Clearly, we missed something that needs to be immediately legislated away. OBVIOUSLY handling music to your children is EXPLOITING desperate musicians.
Thanks for the reminder.
- Your friends,
The RIAA
Free market (Score:1)
"Songwriter" or "copyright holder" ? (Score:4, Insightful)
I'm assuming it's the latter as the CRB likely doesn't have the right to renegotiate artist/label contracts. Which means the record labels are simply going to be cashing in more. Hopefully they won't pull any bullshit like adjusting rates accordingly so artists still get as much of a percentage as before, and artists will benefit equally (whatever that means, given the atrociously low percentages artists get for their works).

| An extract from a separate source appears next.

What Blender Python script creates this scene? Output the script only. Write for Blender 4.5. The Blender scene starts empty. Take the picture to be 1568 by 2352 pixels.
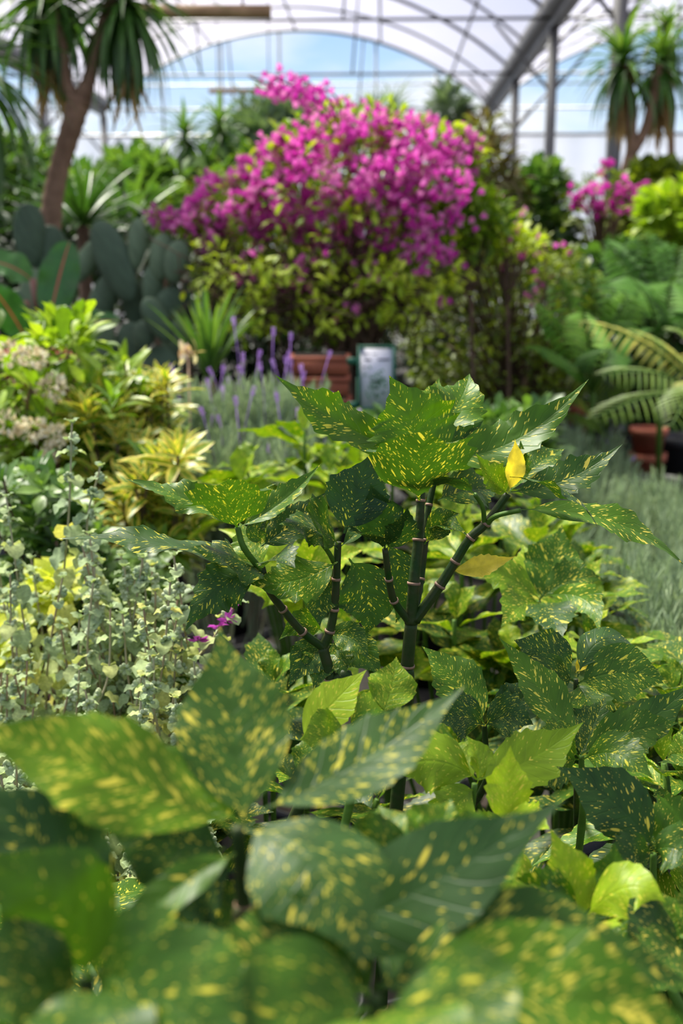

Always "of revenue" never "of profit" (Score:2)
As usual the music cartel want their cut from revenue as if the cost of storing, managing, and delivering their product for them is zero. The cartel well knows that if it was "of profit" their own "Hollywood accounting" would be used against them.
killing the golden goose? (Score:2)
Next up is higher pay for in the music industry, spotify's own earnings decrease and decrease as more and more fees are added to pay for the music industries greed. Then spotify goes belly up, and music industry loses a gigantic boatload of easy money. Comes up with all kind of excuses and why it's not their fault.